EXERCISE PROMPT: Extract, unchanged, every line from the top of the material below through the line with "COL = S.collection", and no more.

DATA SEGMENT:

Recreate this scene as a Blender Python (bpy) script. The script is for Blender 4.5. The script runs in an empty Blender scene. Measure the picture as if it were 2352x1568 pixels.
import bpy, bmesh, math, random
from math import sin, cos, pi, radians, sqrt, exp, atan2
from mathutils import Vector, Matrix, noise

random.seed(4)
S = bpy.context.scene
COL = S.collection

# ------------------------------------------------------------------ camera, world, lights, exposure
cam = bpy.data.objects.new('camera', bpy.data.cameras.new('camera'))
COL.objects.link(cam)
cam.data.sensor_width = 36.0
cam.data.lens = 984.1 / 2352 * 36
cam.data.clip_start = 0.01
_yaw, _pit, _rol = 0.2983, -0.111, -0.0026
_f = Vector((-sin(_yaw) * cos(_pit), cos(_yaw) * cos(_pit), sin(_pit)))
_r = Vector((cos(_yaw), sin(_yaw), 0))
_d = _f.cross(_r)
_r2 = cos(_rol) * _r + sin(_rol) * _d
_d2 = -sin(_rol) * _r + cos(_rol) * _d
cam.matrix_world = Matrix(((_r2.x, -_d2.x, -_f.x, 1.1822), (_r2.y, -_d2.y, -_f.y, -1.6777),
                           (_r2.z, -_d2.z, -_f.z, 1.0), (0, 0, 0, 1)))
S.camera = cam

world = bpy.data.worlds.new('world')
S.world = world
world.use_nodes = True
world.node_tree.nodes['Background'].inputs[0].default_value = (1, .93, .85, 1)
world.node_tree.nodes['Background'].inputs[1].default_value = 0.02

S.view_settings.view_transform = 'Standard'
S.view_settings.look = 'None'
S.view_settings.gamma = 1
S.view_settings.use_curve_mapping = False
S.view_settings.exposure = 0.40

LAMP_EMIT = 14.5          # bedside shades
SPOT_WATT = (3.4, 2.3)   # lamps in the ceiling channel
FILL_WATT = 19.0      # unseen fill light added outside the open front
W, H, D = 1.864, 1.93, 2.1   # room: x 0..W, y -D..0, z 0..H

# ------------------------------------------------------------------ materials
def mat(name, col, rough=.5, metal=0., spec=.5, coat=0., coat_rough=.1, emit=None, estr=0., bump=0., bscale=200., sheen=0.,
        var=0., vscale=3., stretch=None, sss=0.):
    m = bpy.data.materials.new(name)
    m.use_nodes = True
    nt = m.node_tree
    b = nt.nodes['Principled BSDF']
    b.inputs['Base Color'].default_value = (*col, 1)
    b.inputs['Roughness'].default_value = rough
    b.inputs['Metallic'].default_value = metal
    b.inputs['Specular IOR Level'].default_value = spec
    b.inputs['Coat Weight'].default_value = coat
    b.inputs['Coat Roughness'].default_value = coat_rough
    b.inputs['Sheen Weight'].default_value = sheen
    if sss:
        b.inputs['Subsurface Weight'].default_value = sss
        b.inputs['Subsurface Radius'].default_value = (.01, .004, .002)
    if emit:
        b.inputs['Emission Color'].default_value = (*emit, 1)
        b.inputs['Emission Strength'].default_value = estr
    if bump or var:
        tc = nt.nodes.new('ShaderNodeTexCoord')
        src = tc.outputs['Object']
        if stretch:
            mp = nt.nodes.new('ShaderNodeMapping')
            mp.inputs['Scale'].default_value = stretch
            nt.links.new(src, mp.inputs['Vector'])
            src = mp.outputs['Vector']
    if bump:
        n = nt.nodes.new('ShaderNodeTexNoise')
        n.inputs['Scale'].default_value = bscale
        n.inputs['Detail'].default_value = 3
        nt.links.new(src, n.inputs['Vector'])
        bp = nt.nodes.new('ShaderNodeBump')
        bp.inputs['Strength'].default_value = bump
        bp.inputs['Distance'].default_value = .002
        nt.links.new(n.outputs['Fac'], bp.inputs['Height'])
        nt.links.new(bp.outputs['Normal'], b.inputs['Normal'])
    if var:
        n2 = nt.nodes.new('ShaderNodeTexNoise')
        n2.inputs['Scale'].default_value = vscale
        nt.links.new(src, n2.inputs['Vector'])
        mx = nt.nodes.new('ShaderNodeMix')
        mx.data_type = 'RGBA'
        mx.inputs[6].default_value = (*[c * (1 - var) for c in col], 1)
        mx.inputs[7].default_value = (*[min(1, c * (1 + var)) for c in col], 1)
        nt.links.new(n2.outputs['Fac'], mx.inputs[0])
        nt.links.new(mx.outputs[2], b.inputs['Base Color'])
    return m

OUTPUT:
Recreate this scene as a Blender Python (bpy) script. The script is for Blender 4.5. The script runs in an empty Blender scene. Measure the picture as if it were 2352x1568 pixels.
import bpy, bmesh, math, random
from math import sin, cos, pi, radians, sqrt, exp, atan2
from mathutils import Vector, Matrix, noise

random.seed(4)
S = bpy.context.scene
COL = S.collection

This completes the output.